Отрадным фактом были и примирительные импульсы, исходившие из эмигрантского лагеря начиная с 1930‑х годов. Позиции непримиримых антикоммунистов временами заметно слабели. Известно, что низложенный большевиками, бежавший от них и безжалостно осмеянный их пропагандой Керенский тем не менее публично защищал сталинскую индустриализацию от нападок троцкистов и анархистов. Также бежавший от красных Милюков с 1933 года стал призывать всех эмигрантов при нападении на СССР любой державы «быть на стороне родины». Люто ненавидевший все связанное с красными генерал Кутепов тем не менее отказался в конце 1920‑х годов стать партнером Японии в разработанных токийскими стратегами проектах захвата русского Дальнего Востока. В унисон с погибшим Колчаком Кутепов заявил тогда: «Пусть лучше там стоит красная армия». Доживший до 1943 года престарелый конституционный демократ, один из столпов Государственной думы и творцов недолговечной Российской республики, подобно Бунину, Рахманинову и многим рядовым эмигрантам, Милюков от души приветствовал победы советского оружия в Московской и Сталинградской битвах[294]
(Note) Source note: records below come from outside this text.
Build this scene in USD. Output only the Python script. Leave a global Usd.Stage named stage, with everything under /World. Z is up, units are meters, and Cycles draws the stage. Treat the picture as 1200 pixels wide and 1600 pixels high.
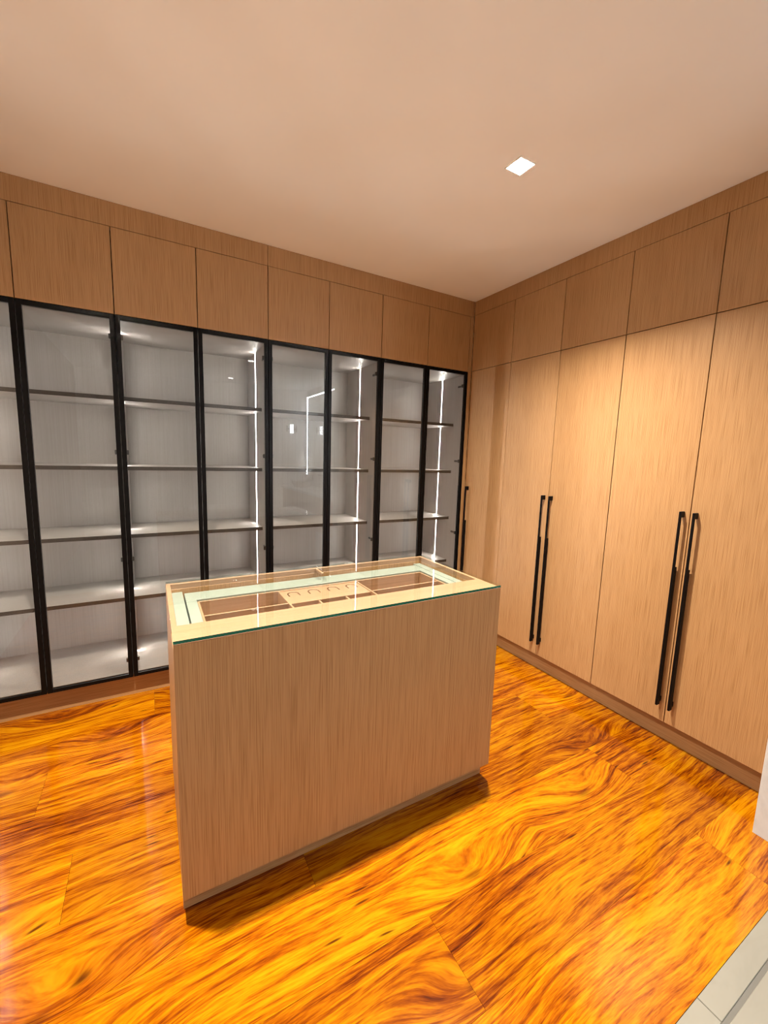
import math, random
import numpy as np, trimesh
import usdkit
from pxr import Usd, UsdGeom, UsdLux, Gf, Sdf, UsdShade
from shapely.geometry import box as sbox, Point, Polygon

stage = Usd.Stage.CreateInMemory()
UsdGeom.SetStageUpAxis(stage, 'Z')
UsdGeom.SetStageMetersPerUnit(stage, 1.0)
UsdGeom.Xform.Define(stage, '/World')
UsdGeom.Scope.Define(stage, '/World/Looks')

# ------------------------------------------------------------------ camera, lights, exposure
# x runs along the display-cabinet wall, y towards it, z up. y = 0 is the face of the display cabinets, x = 0 the face of the wardrobes.
EXPOSURE = 0.15
CEIL = 2.75
EYE = (-2.3482, -2.7371, 1.4921)
FPX = 646.2                                             # focal length in pixels of a 1200-wide picture
RIGHT, FWD = (0.87061884, -0.49102495, 0.03028752), (0.49037763, 0.86124451, -0.13337044)
DOWNLIGHTS = [(-0.903, -1.295), (-2.51, -1.295)]        # in this room
BATH_LIGHTS = [(-1.05, -3.40), (-1.05, -5.02)]          # in the tiled room behind the camera
DOWN_W, BATH_W = 175.0, 6.0                             # watts of each
DOWN_COL, BATH_COL = (1.0, 0.90, 0.76), (1.0, 0.94, 0.92)
STRIP_E = 290.0                                           # radiance of the LED strips in the cabinets
cam = UsdGeom.Camera.Define(stage, '/World/camera')
f_ = np.array(FWD) / np.linalg.norm(FWD)
r_ = np.array(RIGHT) - f_ * np.dot(RIGHT, f_); r_ /= np.linalg.norm(r_)
u_ = np.cross(r_, f_)
cam.AddTransformOp().Set(Gf.Matrix4d(*[float(v) for row in ([*r_, 0], [*u_, 0], [*(-f_), 0], [*EYE, 1]) for v in row]))
cam.CreateHorizontalApertureAttr(36.0)
cam.CreateVerticalApertureAttr(48.0)
cam.CreateFocalLengthAttr(36.0 * FPX / 1200.0)
cam.CreateClippingRangeAttr(Gf.Vec2f(0.02, 200))
cam.CreateExposureAttr(EXPOSURE)
dome = UsdLux.DomeLight.Define(stage, '/World/dim_surroundings')
dome.CreateColorAttr(Gf.Vec3f(1.0, 0.9, 0.8)); dome.CreateIntensityAttr(0.02)

# ------------------------------------------------------------------ materials
MAT = {}
def mat(name, nodes, links=(), surface='p.BSDF', volume=None):
    MAT[name] = usdkit.material(stage, '/World/Looks/' + name, nodes, links, surface, volume)
    return MAT[name]
def plain(name, col, rough=0.5, metal=0.0, spec=0.5, **k):
    return mat(name, {'p': ('principled_bsdf', dict(base_color=col, roughness=rough, metallic=metal, specular_ior_level=spec, **k))})

def veneer(name, light, dark, axis='z', fine=420.0, rough=0.42):
    """Straight-grained oak laminate: fine reeds along the axis, with slow tone bands."""
    sc = {'z': (1, 1, 0.012), 'x': (0.012, 1, 1), 'y': (1, 0.012, 1)}[axis]
    sb = {'z': (1, 1, 0.10), 'x': (0.10, 1, 1), 'y': (1, 0.10, 1)}[axis]
    l, d = np.array(light), np.array(dark)
    return mat(name, {
        'g': ('geometry', {}),
        'm1': ('mapping', {'scale': sc}), 'n1': ('noise_texture', {'scale': fine, 'detail': 2.0, 'roughness': 0.55}),
        'm2': ('mapping', {'scale': sb}), 'n2': ('noise_texture', {'scale': 9.0, 'detail': 3.0, 'roughness': 0.6}),
        'm3': ('mapping', {'scale': sc}), 'n3': ('noise_texture', {'scale': 150.0, 'detail': 1.0}),
        'r1': ('rgb_ramp', {'ramp': [(0.0, tuple(d)), (0.36, tuple(d * .75 + l * .25)), (0.50, tuple(l * .88 + d * .12)), (0.62, tuple(l)), (1.0, tuple(l * 1.04))]}),
        'r2': ('rgb_ramp', {'ramp': [(0.25, (0.93, 0.92, 0.91)), (0.5, (0.97, 0.97, 0.97)), (0.75, (1.0, 1.0, 1.0))]}),
        'r3': ('rgb_ramp', {'ramp': [(0.3, (0.93, 0.92, 0.90)), (0.6, (1.0, 1.0, 1.0))]}),
        'x1': ('mix_color', {'blend_type': 'multiply', 'fac': 1.0}), 'x2': ('mix_color', {'blend_type': 'multiply', 'fac': 1.0}),
        'b': ('bump', {'strength': 0.12, 'distance': 0.0006}),
        'p': ('principled_bsdf', {'roughness': rough, 'specular_ior_level': 0.35}),
    }, [('g.position', 'm1.vector'), ('m1.vector', 'n1.vector'), ('g.position', 'm2.vector'), ('m2.vector', 'n2.vector'),
        ('g.position', 'm3.vector'), ('m3.vector', 'n3.vector'),
        ('n1.fac', 'r1.fac'), ('n2.fac', 'r2.fac'), ('n3.fac', 'r3.fac'), ('r1.color', 'x1.a'), ('r2.color', 'x1.b'),
        ('x1.result', 'x2.a'), ('r3.color', 'x2.b'), ('x2.result', 'p.base_color'), ('n1.fac', 'b.height'), ('b.normal', 'p.normal')])

OAK, OAK_D = (0.43, 0.246, 0.110), (0.285, 0.145, 0.053)
veneer('oak_veneer', OAK, OAK_D, 'z')
veneer('oak_veneer_across', OAK, OAK_D, 'x')
veneer('oak_veneer_deep', OAK, OAK_D, 'y')
PALE, PALE_D = (0.335, 0.198, 0.112), (0.29, 0.165, 0.087)
veneer('pale_oak', PALE, PALE_D, 'x', fine=180)
veneer('cabinet_lining', (0.222, 0.203, 0.190), (0.219, 0.200, 0.187), 'z', fine=120, rough=0.5)
plain('carcass', (0.03, 0.014, 0.007), 0.8)
plain('black_metal', (0.003, 0.0026, 0.0026), 0.35, spec=0.10)
plain('black_handle', (0.004, 0.003, 0.003), 0.4, spec=0.12)
plain('dark_hinge', (0.012, 0.011, 0.011), 0.35)
plain('shelf_edge', (0.034, 0.028, 0.024), 0.5, spec=0.2)
plain('white_metal', (0.215, 0.245, 0.205), 0.4)
plain('slide_gap', (0.05, 0.06, 0.055), 0.5)
plain('white_trim', (0.85, 0.84, 0.82), 0.45)
plain('porcelain', (0.86, 0.85, 0.83), 0.12)
plain('chrome', (0.8, 0.8, 0.8), 0.12, 1.0)
plain('mirror_glass', (0.9, 0.92, 0.9), 0.01, 1.0)
plain('switch_plate', (0.5, 0.5, 0.5), 0.35)
mat('led', {'p': ('emission', {'color': (1.0, 0.94, 0.87), 'strength': STRIP_E})}, surface='p.emission')
mat('lamp_lens', {'p': ('emission', {'color': (1.0, 0.93, 0.80), 'strength': 14.0})}, surface='p.emission')
mat('mirror_led', {'p': ('emission', {'color': (0.92, 0.96, 1.0), 'strength': 95.0})}, surface='p.emission')

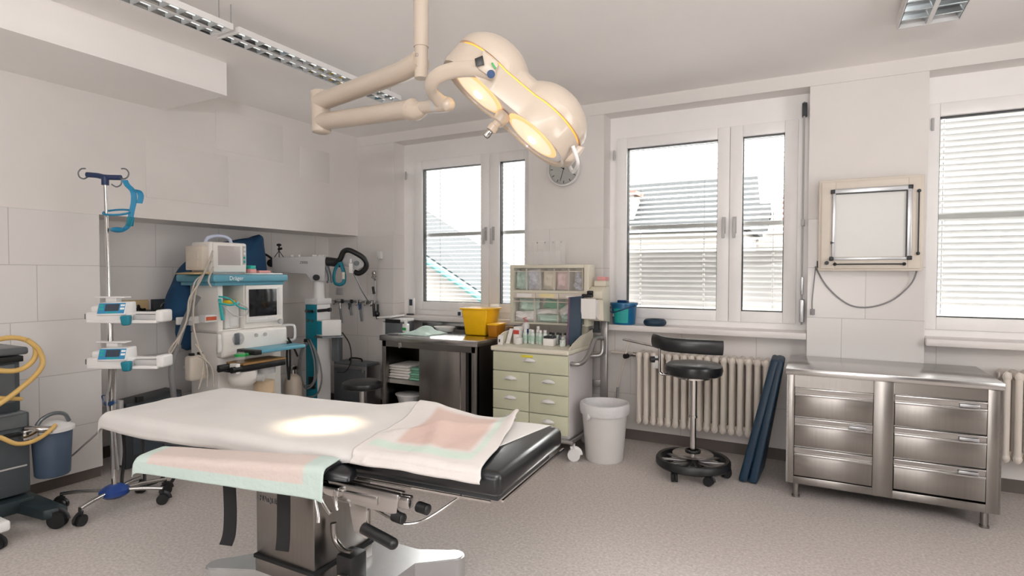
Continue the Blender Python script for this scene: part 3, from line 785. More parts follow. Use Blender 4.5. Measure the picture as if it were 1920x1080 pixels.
b.box(2.5, 2.6, -3.24, -3.16, .585, .66, .006).box(2.68, 2.74, -3.22, -3.15, .59, .66, .006)
part('tilt_head', b, BLACK, ot)
L_ = lambda q: q.xf(Matrix())
b = B().box(-.95, -.32, -.27, .27, .665, .705, .006).box(-.3, .38, -.29, .29, .665, .705, .006).box(.4, 1.05, -.27, .27, .675, .705, .006)
part('frame', b, DGREY, ot, local=True)
b = B().box(-TL, -.33, -TWd, TWd, .705, TZ-.004, .03, 3).box(-.32, .39, -TWd, TWd, .705, TZ-.004, .03, 3).box(.4, TL, -TWd+.01, TWd-.01, .712, TZ+.004, .028, 3)
part('mattress', b, VINYL, ot, local=True, label='black vinyl mattress')
b = B()
for s in (-1, 1): b.box(-.25, .36, s*.375-.006, s*.375+.006, .685, .715, .003).box(.42, 1.06, s*.352-.004, s*.352+.004, .702, .71)
b.box(1.09, 1.098, -.33, .33, .702, .71)
for s in (-1, 1):
    for x in (-.2, .05, .3): b.cyl((x, s*.28, .69), (x, s*.37, .7), .009, seg=10)
part('side_rail', b, CHROME, ot, local=True, label='chrome side rails')
# leg section joint with chrome bracket, levers and knobs at the near side
b = B().hexa([(.40, -.40, .625), (.70, -.40, .612), (.70, -.36, .612), (.40, -.36, .625), (.38, -.40, .70), (.71, -.40, .692), (.71, -.35, .692), (.38, -.35, .70)], .006)
b.box(.70, .75, -.395, -.36, .64, .685, .006).box(.44, .62, -.407, -.395, .64, .672, .003)
part('joint_bracket', b, STEELTOP, ot, local=True)
b = B().hexa([(.505, -.40, .52), (.565, -.40, .5), (.565, -.385, .5), (.505, -.385, .52), (.48, -.40, .63), (.57, -.40, .625), (.57, -.385, .625), (.48, -.385, .63)], .004)
part('lever_plate', b, STEELTOP, ot, local=True)
b = B().tube([(.56, -.41, .548), (.66, -.42, .53), (.70, -.424, .522)], .0215, seg=16, sub=1).sph((.70, -.424, .522), .0215)
part('hand_lever', b, BLACK, ot, local=True, label='black rubber lever grip')
cl = B().tube([(.36, -.42, .665), (.38, -.425, .62), (.42, -.43, .585)], .008, seg=10).tube([(.33, -.42, .655), (.36, -.43, .58), (.37, -.44, .545)], .009, seg=10)
cl.tube([(.43, -.415, .675), (.44, -.42, .62), (.45, -.425, .6)], .008, seg=10).box(.33, .45, -.42, -.36, .645, .685, .008)
part('rail_clamp', cl, CHROME, ot, local=True)
b = B().tube([(.56, -.37, .615), (.68, -.38, .585), (.74, -.37, .58), (.80, -.33, .6), (.9, -.25, .675)], .005, seg=8, sub=5)
part('wire_loop', b, CHROME, ot, local=True)
for p in ((.70, -.385, .605), (.79, -.36, .645)):
    part('knob', B().cyl((p[0]-.02, p[1], p[2]), (p[0]+.025, p[1]-.01, p[2]), .02, seg=16).sph((p[0]+.025, p[1]-.01, p[2]), .02, (.4, 1, 1)), BLACK, ot, local=True)
pd = part('foot_pedal', B().box(2.82, 2.91, -3.16, -3.06, .16, .29, .012), BLACK, ot)
part('pedal_clip', B().box(2.855, 2.90, -3.185, -3.16, .15, .22, .004).box(2.87, 2.92, -3.2, -3.175, .15, .175, .004), CHROME, pd)
part('pedal_arm', B().tube([(2.77, -3.12, .4), (2.78, -3.12, .33), (2.83, -3.12, .29), (2.88, -3.12, .29)], .014, seg=10), STEEL, pd)
part('pedal_post', B().cyl((2.86, -3.1, .12), (2.86, -3.1, .17), .02), STEEL, pd)
# arm board with hanging straps
AF = [(-.33, -.56), (.43, -.37), (.406, -.467), (-.354, -.657)]     # far-left, far-right, near-right, near-left
ab = part('arm_board', B().hexa([(*AF[3], .735), (*AF[2], .735), (*AF[1], .735), (*AF[0], .735), (*AF[3], .778), (*AF[2], .778), (*AF[1], .778), (*AF[0], .778)], .012)
          .hexa([(.36, -.47, .72), (.50, -.42, .71), (.50, -.36, .71), (.36, -.36, .72), (.36, -.46, .765), (.49, -.41, .735), (.49, -.36, .755), (.36, -.36, .765)], .01)
          .box(.3, .36, -.44, -.3, .69, .735), VINYL, ot, local=True)
for pts in ([(2.555, -3.470, 0.654), (2.559, -3.470, 0.535), (2.565, -3.480, 0.453), (2.556, -3.490, 0.407)], [(2.782, -3.395, 0.648), (2.780, -3.395, 0.530), (2.788, -3.405, 0.450), (2.787, -3.410, 0.403)]):
    p = [Vector(q) for q in pts]; p.insert(0, p[0]+Vector((0, .005, .04)))
    part('strap', B().strap(p, (1, .25, 0), .029, .0025), RUBBER, ab, label='hanging black strap')

# drape and pads lie on the table
def fold(e, s, r=.03):
    """position and drop of cloth s past an edge"""
    if s <= 0: return s, 0
    q = r*PI/2
    if s < q: a = s/r; return r*math.sin(a), r*(1-math.cos(a))
    return r+.04*(s-q), r+(s-q)
def on_table(x, y, lift):
    z = TZ+lift
    dz = 0
    if x < -TL+.02: a, d = fold(0, -TL+.02-x); x = -TL+.02-a; dz += d
    if x > TL-.02: a, d = fold(0, x-TL+.02); x = TL-.02+a; dz += d
    if y < -TWd+.015: a, d = fold(0, -TWd+.015-y); y = -TWd+.015-a; dz += d
    if y > TWd-.015: a, d = fold(0, y-TWd+.015); y = TWd-.015+a; dz += d
    dz = min(dz, .13)
    h = .045*math.exp(-((x-.33)/.17)**2-((y-.33)/.12)**2)
    return Vector((x, y, z-dz+h))
def drape_fn(u, v):
    x = -1.175+u*(2.12+.10*v-.05*(1-v)); near = .43+.018*nz(x*2.1, 3)-.05*min(1, max(0, (x-.2)/.3))
    y = -near+v*(near+.41+.012*nz(x*3, 7))
    l = .006+.004*nz(x*3, y*5)+.003*nz(x*9, y*3, 2)+.0025*math.sin((y-.06*x)*40)*math.exp(-((y+.1+.1*x)/.1)**2)
    p = on_table(x, y, l)
    if p.z < TZ-.02: p.y -= (.012*nz(x*5, 1)+.006) if y < 0 else -.01
    return p
b = B().sheet(drape_fn, 150, 50)
o = part('paper_drape', b, DRAPE, None, local=True, thick=.002, normals=False, smooth=180)
o.location = ot.location; o.rotation_euler = ot.rotation_euler
tag(o, 'long white paper drape covering most of the operating table', 'drape')
PADM = pad_mat('bed_pad_paper', '#d3cecb', '#c2d2c7', '#c8b0a6', [(.06, .90, .03), (-.3, .85, .02), (.22, .82, .03)], [(.14, 1.2, .02), (.24, 1.2, .03), (.27, .93, .035)])
def pad_fn(u, v):
    NL, NR, FR, FL = (.47, -.392), (1.03, -.392), (.88, .33), (.33, .35)
    x = (NL[0]*(1-u)+NR[0]*u)*(1-v)+(FL[0]*(1-u)+FR[0]*u)*v
    y = (NL[1]*(1-u)+NR[1]*u)*(1-v)+(FL[1]*(1-u)+FR[1]*u)*v
    x += .012*nz(y*5, 4)
    l = .016+.008*nz(x*5, y*6, 5)+.004*nz(x*13, y*9, 8)
    l += .03*math.exp(-((v-.60-.5*(u-.5))/.09)**2)*max(0, 1-abs(u-.5)*1.5)+.02*math.exp(-((u-.45+.3*(v-.5))/.08)**2)*math.exp(-((v-.45)/.25)**2)      # creases
    l += .022*max(0, (u-.8)/.2)**1.5*max(0, (v-.35)/.65)
    l += .035*math.exp(-((u-.97)/.05)**2)*max(0, v-.55)*1.6
    p = on_table(x, y, l)
    if p.z < TZ-.015 and y < 0: p.y -= .016
    return p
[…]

. Победа советских войск в Белоруссии вызвала восхищение Антона Деникина, некогда направлявшего войска на покорение «большевистской Москвы». И не знать об этих и многих подобных фактах советские правители не могли. Иностранцы называли их «кремлевскими затворниками», о событиях за рубежом в Кремле были информированы неплохо – возможно, лучше, чем о жизни собственной страны.«Нельзя оперировать раскрашенными картинками: красные – грабители и убийцы, белые – аскеты в белоснежных одеждах, – обращался к собратьям на склоне лет видный эмигрант-монархист Иван Солоневич (живший и на белой и на красной территории, изведавший концлагеря и совершивший оттуда побег в Финляндию). – У большевиков аскетизма было безмерно больше, равно как и изуверства». Отвергая социалистическую идею («коммунизм») и республиканское правление, Солоневич тем не менее, подобно Милюкову, склонялся к идее примирения. Он в полемике с непримиримыми эмигрантами (Бискупский, Гиппиус, Лампе, Мережковский, Шкуро) и в одном русле с Булгаковым и Волошиным подчеркивал, что возврат к прежней России стал невозможным. «В страшном горниле выковывается новая Россия».
Бичуя карательно-репрессивную политику Советского Союза и космополитизм («интернационализм») его руководства, Солоневич вместе с тем указывал на отдельные достижения красных. Если Керенский считал таковым экономический фактор – индустриализацию страны, то Солоневич с похвалой отзывался о тяге советской городской молодежи к знаниям и к семейной жизни и об уменьшении масштабов проституции. Непримиримая часть эмиграции отплачивала Солоневичу обвинениями в работе на советские спецслужбы.
Вместе с тем понимание и симпатии консервативной части эмиграции находило прекращение гонений на религию и верующих, законодательство 1936 и 1944 годов об укреплении семейных устоев и нравственности (затруднение разводов, запрет абортов, возвращение к раздельному обучению в школах), восстановление в Советском Союзе ряда сословно-групповых привилегий и процедур (персональных званий, военной присяги, погонов, разделение трудящихся на знатных и прочих). Не прошел неоцененным в русском зарубежье и скромно отмеченный в 1947 году юбилей большевистского переворота, столь шумно отпразднованный победителями ранее – в 1927 и 1937 годах.
И все же набиравшие с обеих сторон силу тенденции к примирению были еще раз остановлены и разбиты.
Полное прощение белоэмигрантов и их потомков, вероятно, поставило бы СССР перед перспективой возвращения порядка 1 000 000 чел. (Еще несколько миллионов человек не стало бы возвращаться.) Страна с ее жилищной проблемой (не урегулированной до сих пор) не могла их принять.
Еще опаснее правителям СССР казалось другое обстоятельство. Вероятное прибытие сотен тысяч лиц из Западной Европы и Северной Америки с их высоким уровнем жизни и многообразной политической жизнью сулило повышение социально-политической напряженности внутри СССР – подрыв авторитета государства и единственной легальной партии, широкое проникновение «чуждого образа жизни» с его индивидуализмом и потребительством и т. д.